Just having a quick look at the BBC site, and saw this:
http://www.bbc.co.uk/news/magazine-20434270
Their closing comment:
"There is also one kind of excitement that most digital photographers have forgotten, or will never experience - the wait for the film to come back from the lab."
Pity it didn't include "or doing it yourself and experiencing the magic of seeing your picture slowly appears under the subtle hue of a red safelight."
Lots more youngsters at lomo forums than here. APUG should have a lomo forum, so they can move to something else if they want to do something different than lomo.
Daniel.
Longer story slightly shorter I'm now shooting almost nothing but B&W(I'm discovering I dislike color), developing it myself, and starting to teach myself to wet-print. I'm going down to take my second stab at printing and my first at toning this Monday and I'm looking forward to it. I know I suck at printing now, but I already was able to make one or two prints that wouldn't make me wretch to show to someone, which is encouraging. I'm just getting started, and I don't intend to ever stop using nothing but film, I'll make my own glass plates if it comes to it. And I owe it all to the movement that Lomo has spawned. I may not do much in the way of "lomography", but it's what got me here today.
-Alaric Chesley
Lots more youngsters at lomo forums than here. APUG should have a lomo forum, so they can move to something else if they want to do something different than lomo.
Daniel.
We must not forget that Lomography and Impossible employ a very active media approach.
Anyone shooting film, be it large format, medium format, 35mm or more obscure formats, pinhole, lomo or whatever, are all equally important to the community, I believe some of the older shooters out there may have their own opinion on lomo-shooters, but they DO indeed contribute.
Just recently, I visited a lab in the middle of Oslo (they hang around in the main building to our largest national newspaper), and they have devoted a very large section of their store to lomo-stuff.
The guy behind the counter (where they also had a stacked freezer full of film) told me they process and sell loads of film these days, both to more traditional folks and also a large part to the lomo-crowd.
Lomo is just another way of expressing yourself creatively and I am glad they do it using analog media.
Now, if APUG had a proper Lomo-forum, not only would they have another group of potential subscribers, the Lomo-shooters are the most probable people to sniff around and start checking out the traditional photography craft.
By not including them properly, or really trying to reach out to them, we're hurting the community more than we help it IMO. (someone needs to take over when we all die)
Anyone shooting film, be it large format, medium format, 35mm or more obscure formats, pinhole, lomo or whatever, are all equally important to the community, I believe some of the older shooters out there may have their own opinion on lomo-shooters, but they DO indeed contribute.
Just recently, I visited a lab in the middle of Oslo (they hang around in the main building to our largest national newspaper), and they have devoted a very large section of their store to lomo-stuff.

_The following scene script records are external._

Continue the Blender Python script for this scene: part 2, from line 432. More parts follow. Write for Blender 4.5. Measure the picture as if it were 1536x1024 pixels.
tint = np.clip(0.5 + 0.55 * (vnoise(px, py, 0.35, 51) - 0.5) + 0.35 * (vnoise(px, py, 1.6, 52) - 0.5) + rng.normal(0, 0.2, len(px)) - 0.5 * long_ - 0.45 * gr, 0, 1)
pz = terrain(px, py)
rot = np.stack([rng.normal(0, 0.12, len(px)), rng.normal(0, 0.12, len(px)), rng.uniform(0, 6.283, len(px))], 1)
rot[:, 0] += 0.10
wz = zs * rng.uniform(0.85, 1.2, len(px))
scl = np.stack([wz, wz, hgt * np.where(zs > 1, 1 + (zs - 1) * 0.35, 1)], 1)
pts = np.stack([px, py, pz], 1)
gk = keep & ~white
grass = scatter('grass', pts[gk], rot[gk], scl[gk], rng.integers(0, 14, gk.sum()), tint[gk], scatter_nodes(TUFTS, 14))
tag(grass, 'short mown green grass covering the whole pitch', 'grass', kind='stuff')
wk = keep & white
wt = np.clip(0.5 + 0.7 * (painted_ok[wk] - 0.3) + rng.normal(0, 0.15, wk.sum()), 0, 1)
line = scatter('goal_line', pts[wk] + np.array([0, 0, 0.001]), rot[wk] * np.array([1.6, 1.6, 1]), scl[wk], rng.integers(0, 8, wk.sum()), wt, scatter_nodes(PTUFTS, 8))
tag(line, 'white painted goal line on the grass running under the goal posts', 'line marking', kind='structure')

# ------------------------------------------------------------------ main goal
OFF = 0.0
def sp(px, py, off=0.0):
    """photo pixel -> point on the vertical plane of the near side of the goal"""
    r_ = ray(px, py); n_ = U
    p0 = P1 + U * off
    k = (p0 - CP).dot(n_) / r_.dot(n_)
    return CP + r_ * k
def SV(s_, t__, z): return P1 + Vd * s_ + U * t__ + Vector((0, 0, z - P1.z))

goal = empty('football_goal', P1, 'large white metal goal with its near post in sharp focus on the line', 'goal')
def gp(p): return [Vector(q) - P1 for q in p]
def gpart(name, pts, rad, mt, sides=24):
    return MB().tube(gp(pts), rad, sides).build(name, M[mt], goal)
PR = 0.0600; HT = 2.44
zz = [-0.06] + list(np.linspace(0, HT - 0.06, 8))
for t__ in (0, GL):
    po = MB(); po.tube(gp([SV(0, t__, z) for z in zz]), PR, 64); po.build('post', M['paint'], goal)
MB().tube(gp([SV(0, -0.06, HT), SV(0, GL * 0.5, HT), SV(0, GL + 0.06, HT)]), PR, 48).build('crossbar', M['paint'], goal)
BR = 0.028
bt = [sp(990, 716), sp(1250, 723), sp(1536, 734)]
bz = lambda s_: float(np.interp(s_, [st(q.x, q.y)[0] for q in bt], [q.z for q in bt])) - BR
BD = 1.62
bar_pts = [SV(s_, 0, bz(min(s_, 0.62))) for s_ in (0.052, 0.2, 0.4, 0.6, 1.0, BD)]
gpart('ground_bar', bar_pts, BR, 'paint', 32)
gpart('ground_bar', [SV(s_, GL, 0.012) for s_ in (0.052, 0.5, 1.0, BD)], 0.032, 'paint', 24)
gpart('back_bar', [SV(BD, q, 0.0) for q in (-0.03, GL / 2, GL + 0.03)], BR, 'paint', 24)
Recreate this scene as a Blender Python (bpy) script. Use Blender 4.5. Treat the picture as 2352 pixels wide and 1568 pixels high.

The guy behind the counter (where they also had a stacked freezer full of film) told me they process and sell loads of film these days, both to more traditional folks and also a large part to the lomo-crowd.
Lomo is just another way of expressing yourself creatively and I am glad they do it using analog media.
Now, if APUG had a proper Lomo-forum, not only would they have another group of potential subscribers, the Lomo-shooters are the most probable people to sniff around and start checking out the traditional photography craft.
By not including them properly, or really trying to reach out to them, we're hurting the community more than we help it IMO. (someone needs to take over when we all die)
Lomographers are good for the analog community in general, since their use of film makes our favorite photographic medium more commercially viable in the long run. Besides that I see little mutual benefit between these two groups, and anyone interested in both is able to join as many forums as one wants to cover the whole range of interests.
Look at (there was a url link here which no longer exists) if you want to see what happens when APUGs known experts in photo chemistry run into lomographers. Astronomic units can't describe the distances these two worlds are apart.